The kind of Public Enemyesque oedipal story I find rather interesting in this film. The boy's "father" is of course evil, and willing to kill him. His "mother" is a risque woman, which is nice. Whats good about that bit of the story is that the morality of both the man and the woman's position are outside of consideration. The reason why the boy sympathizes with the "mother" as opposed to the "father" is that he sees her out of context (or in the context of her actual life, as opposed to her active life), whereas the father is always rather shadowy. So the value judgment here is that the woman is a living thing whereas the gangster is a force. Action, forces that push you forward, always seem to push the boy a little closer to the grave.




Dreams is, I believe, my favorite Kurosawa film, though I should note that on the whole I don't particularly like Kurosawa films. The more I think about it though, the more affectionate I become towards compilations of short films. About half of these films are great, half are rather plain, the few that are great are good enough to make up for all the rest.

The film is composed of a series of dreams that Kurosawa had in his life, progressing from several childhood dreams to dreams in his old age. The childhood dreams are quite amazing, especially the first. In this early dream, a young boy is told by his mother to leave his house because he saw the fox marriage which brought bad luck upon the house (foxes are a common demon in Japanese mythology), he goes in to the wood and sees a progression of people, he watches them move slowly, and then they all turn and face him with fox masks on.

Besides just being a stunning piece of camera work (no matter how much I find Kurosawa dull, I have to admit he knows how to use a camera), the film is positively eerie, and I think gets a much stronger point across than the overtly environmentalist pieces later in the film.

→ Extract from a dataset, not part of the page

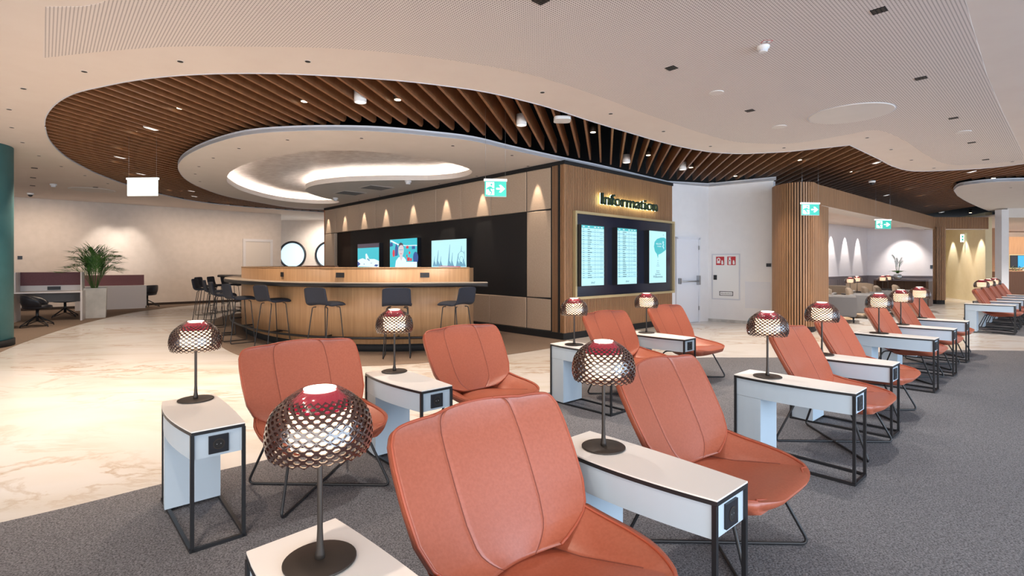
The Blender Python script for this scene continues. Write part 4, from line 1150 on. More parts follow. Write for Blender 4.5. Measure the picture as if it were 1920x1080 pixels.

A point I try to make often in this blog (which comes from a rather outdated discussion in film theory), is that there are two modes of discourse in cinema, there is the allegorical and the ontological. The allegorical is where the filmmaker sets up a set, a story, a piece of editing, in order to say something, whether it be that Sally is going to kiss Joe, Sally loves Joe, or that we need to save the world from the destruction of the earth. In order ot make these points the filmmaker uses techniques slightly more sophisticated than a novelist, but the end goal is roughly the same.

The ontological level of discourse has to do with the disconnect between the intended meaning created through film language, and the physical presence of a human being on the camera.

The most interesting pieces of film use the allegorical level of discourse to denote the ontological level of discourse, but in doing play with the human experience of being. Godard is the ideal example of someone not narrativizing an experience but narrativizing experience in general (Wong Kar Wai does this as well), Tarkovsky and Sokurov turn being as such into narrative.

In this first piece in Dreams we are not being told a story, because there is no story as such to tell, there is no point to the story. We are being shown a dream, but it is not a dream, in the dream the foxes would most likely be either real foxes, humans, or both humans and foxes at the same time (dreams can do that), it is rather unlikely that the foxes would be people wearing a mask. The people are wearing a fox mask not because that is the content of the narrative (since the whole narrative is to tell us a dream), but because the dream has become theater... without a stage. The dream has become a real version of an unconscious moment (real in a way), without ever becoming real.

Reality and dreams are never as far apart as one would make them seem. That is all this piece is trying to say, and both can be so beautiful they are frightening. Or perhaps so frightening they are beautiful.

Worth watching, despite the fact that Scorcese should never ever try to pretend that he's Van Gogh.